# Start of Data for the task

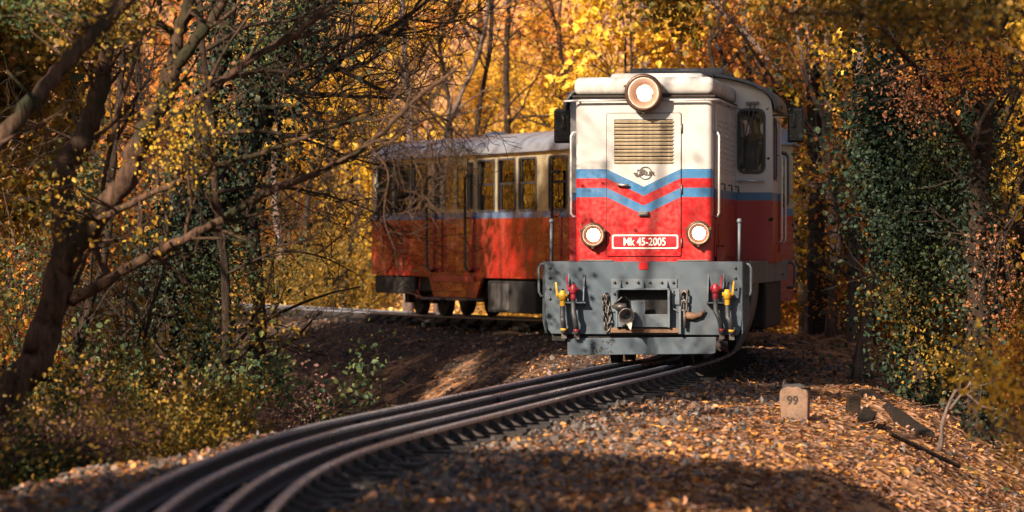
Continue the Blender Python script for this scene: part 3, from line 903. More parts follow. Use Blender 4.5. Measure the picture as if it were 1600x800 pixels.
# ---- buffer beam
bo = [(-1.09, 1.125), (-1.09, .70), (-1.08, .52), (-1.055, .40), (-1.02, .355), (1.045, .345), (1.065, .40), (1.085, .52), (1.09, .70), (1.09, 1.155), (-1.075, 1.155)]
opening = [(-.27, .575), (.285, .575), (.285, .850), (-.27, .850)]
mb = MB(); mb.plate(bo, [opening], -.025, .025, XZ)
beam = mb.build('buffer_beam', M['grey'], loco, .006, 2)
for s in (-1, 1):
    mb = MB()
    mb.add([(s * 1.092, -.02, 1.155), (s * 1.15, .22, 1.152), (s * 1.15, .22, .50), (s * 1.092, -.02, .36), (s * 1.07, .0, 1.155), (s * 1.12, .24, 1.152), (s * 1.12, .24, .50), (s * 1.07, .0, .36)],
           [(0, 1, 2, 3), (4, 7, 6, 5), (0, 4, 5, 1), (1, 5, 6, 2), (2, 6, 7, 3), (3, 7, 4, 0)])
    mb.box(s * 1.115 if s > 0 else -1.15, .245, .90, 1.15 if s > 0 else -1.115, .279, 1.151)
    mb.build('beam_corner', M['grey'], loco, .004)
    mb = MB()
    mb.tube([(s * 1.10, .10, 1.13), (s * 1.155, .09, 1.12), (s * 1.175, .10, 1.08), (s * 1.175, .10, .82), (s * 1.155, .11, .775), (s * 1.105, .12, .77)], .015, 8)
    mb.build('step_handle', M['grey_light'], loco)
    mb = MB(); mb.tube([(s * 1.13, 6.95, 1.12), (s * 1.21, 6.95, 1.11), (s * 1.23, 6.95, 1.06), (s * 1.23, 6.95, .84), (s * 1.21, 6.95, .80), (s * 1.13, 6.95, .80)], .018, 8)
    mb.build('step_handle', M['grey_light'], loco)
    # curved ladder plate behind the beam
    lad = MB(); pr = []
    for k in range(9):
        t = k / 8; z = .90 - .78 * t; x = 1.10 - .22 * t * t
        pr.append((x, z))
    vs = [(s * x, y, z) for y in (1.5, 2.35) for x, z in pr] + [(s * (x - .03), y, z) for y in (1.5, 2.35) for x, z in pr]
    fs = [(j, j + 1, 9 + j + 1, 9 + j) for j in range(8)] + [(18 + j, 27 + j, 27 + j + 1, 18 + j + 1) for j in range(8)] + [(j, 18 + j, 18 + j + 1, j + 1) for j in range(8)] + [(9 + j, 9 + j + 1, 27 + j + 1, 27 + j) for j in range(8)]
    lad.add(vs, fs, 0, True); lad.build('step_guard', M['grey_light'], loco)
    mb = MB(); mb.box(min(s * .75, s * 1.12), 3.3, .34, max(s * .75, s * 1.12), 6.0, .92)
    mb.build('fuel_tank', M['black'], loco, .05, 3)
    # posts with ball ends
    x = -1.03 if s < 0 else 1.05
    mb = MB(); mb.tube([(x, .04, 1.15), (x, .04, 1.59)], .017, 8); mb.lathe([(0, -.030), (.020, -.024), (.030, 0), (.020, .024), (0, .030)], 'z', (x, .04, 1.60), 12)
    mb.build('marker_post', M['grey_light'], loco)
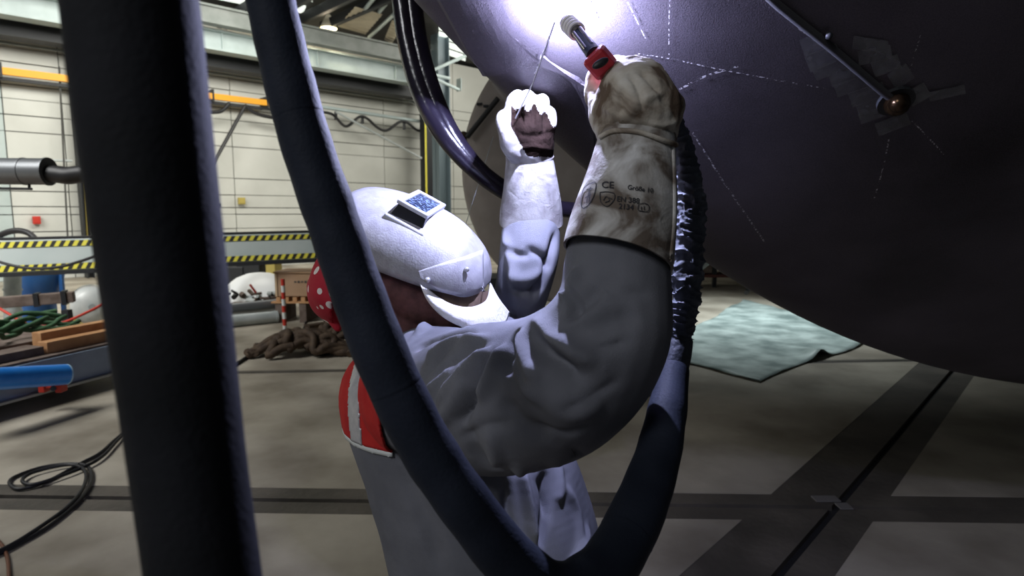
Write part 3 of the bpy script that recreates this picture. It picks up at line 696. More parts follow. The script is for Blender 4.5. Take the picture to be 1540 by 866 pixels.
MB().box((fc.x, fc.y+.55, .98), (1.6, .5, .12)).build('support_saddle', steel_dark, fv)

# ------------------------------------------------------------------ hoses
def hosemat(nm, c, c2, rough, bands=0):
    return mat(nm, c, rough, 0, c2, 20, .12, 260, spec=.18 if rough > .5 else .5)
h_dark = hosemat('hose_dark', (.010, .011, .013), (.016, .017, .021), .8)
h_cloth = hosemat('hose_cloth', (.012, .016, .026), (.019, .024, .038), .7)
o = pxtube(MB(), [(185, -60, .33, 93), (198, 0, .33, 93), (215, 150, .33, 92), (240, 350, .33, 88), (262, 520, .33, 84), (285, 700, .33, 80), (308, 866, .33, 79), (318, 950, .33, 79)], 40, 10).build('welding_cable', h_dark, None, True)
tag(o, 'very broad black welding hose hanging closest, nearly vertical at left', 'hose')
hz = thing('torch_cable', D(700, 700, .6), 'long black torch cable hanging in a loop before the welder up to his glove', 'hose')
loop = [(398, -60, .60, 36), (407, 0, .60, 36), (432, 110, .60, 37), (462, 220, .60, 38), (500, 330, .60, 39), (538, 440, .60, 40), (585, 560, .60, 41), (640, 670, .61, 41), (705, 765, .62, 41), (775, 850, .64, 42),
        (840, 890, .66, 43), (905, 860, .70, 43), (950, 790, .75, 41), (985, 700, .82, 35), (1003, 620, .88, 29), (1013, 555, .93, 23)]
sp = spline(loop, 10); pts = [D(a, b_, d) for a, b_, d, r_ in sp]
rad = [r_*d/FPX*(1+.012*math.sin(i*.9)+.02*max(0, math.sin(i*.37))**8) for i, (a, b_, d, r_) in enumerate(sp)]
mb = MB(); mb.tube(pts, rad, 32); mb.build('cable_sleeve', h_cloth, hz, True)
# overlapping wraps as slim collars
for k in (26, 62, 118, 134):
    if k+1 < len(pts): MB().tube([pts[k]-(pts[k+1]-pts[k]).normalized()*.004, pts[k], pts[k]+(pts[k+1]-pts[k]).normalized()*.001], [rad[k]*.99, rad[k]*1.012, rad[k]*.99], 32, False).build('wrap_edge', h_cloth, hz, True)
pxtube(MB(), [(1013, 560, .93, 20.5), (1018, 535, .94, 21), (1021, 512, .95, 21)], 24).build('cable_clamp', mat('clamp_leather', (.03, .034, .045), .4, 0, (.05, .056, .07), 30, .3, 80), hz, True)
# gathered leather sleeve
ru = [(1021, 516, .95, 18), (1028, 470, .95, 20), (1034, 420, .95, 21), (1037, 360, .96, 21), (1038, 310, .97, 20), (1034, 260, .97, 18), (1024, 215, .97, 15), (1012, 180, .97, 13)]
sp = spline(ru, 26); mb = MB(); vs = []; fs = []; sd_ = 48
P_ = [D(a, b_, d) for a, b_, d, r_ in sp]
for i, (a, b_, d, r_) in enumerate(sp):
    t_ = (P_[min(i+1, len(sp)-1)]-P_[max(0, i-1)]).normalized(); x_ = V((1, 0, 0)); x_ = (x_-t_*x_.dot(t_)).normalized(); y_ = t_.cross(x_)
    for k in range(sd_):
        q = 2*math.pi*k/sd_; sn = mnoise.noise(V((math.cos(q)*1.1, math.sin(q)*1.1, i*.045)))
        w1 = 1-2.2*abs(mnoise.noise(V((math.cos(q)*.9, math.sin(q)*.9, i*.15)))); w2 = 1-2.2*abs(mnoise.noise(V((math.cos(q)*2+7, math.sin(q)*2, i*.32)))); rr_ = r_*d/FPX*(.88+.26*w1**3+.09*w2+.10*sn)
        vs.append(P_[i]+(x_*math.cos(q)+y_*math.sin(q))*rr_)
for i in range(len(sp)-1):
    for k in range(sd_): l = (k+1) % sd_; fs.append((i*sd_+k, i*sd_+l, (i+1)*sd_+l, (i+1)*sd_+k))
mb.add(vs, fs); mb.build('gathered_sleeve', mat('sleeve_leather', (.06, .068, .085), .75, 0, (.10, .11, .135), 20, .2, 90), hz, True)
h_shiny = mat('hose_shiny', (.010, .008, .014), .2, 0, (.016, .013, .022), 8, .1, 60, spec=.6)
sh = thing('shiny_hose', D(640, 100, 1.5), 'glossy purple-black rubber hose curving behind the far glove', 'hose')
for dx, dd, rr_ in ((-6, 0, 17), (8, .012, 15)):
    pxtube(MB(), [(606+dx, -60, 1.5, rr_), (612+dx, 0, 1.5, rr_), (622+dx, 70, 1.5, rr_), (642+dx, 140, 1.5, rr_), (672+dx*.6, 200, 1.5, rr_), (715+dx*.3, 252, 1.52, rr_-2), (765, 290, 1.56, rr_-3), (820, 310, 1.62, 12), (880, 318, 1.7, 12)], 24).build('hose_line', h_shiny, sh, True)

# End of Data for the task

- [Exercise description]
Using the entries above, return exactly the lines from the line with "Write part 3" to the line with "(1.6, .5, .12)).build('support_saddle', steel_dark, fv)", counting both of those lines.

- [The reply]
Write part 3 of the bpy script that recreates this picture. It picks up at line 696. More parts follow. The script is for Blender 4.5. Take the picture to be 1540 by 866 pixels.
MB().box((fc.x, fc.y+.55, .98), (1.6, .5, .12)).build('support_saddle', steel_dark, fv)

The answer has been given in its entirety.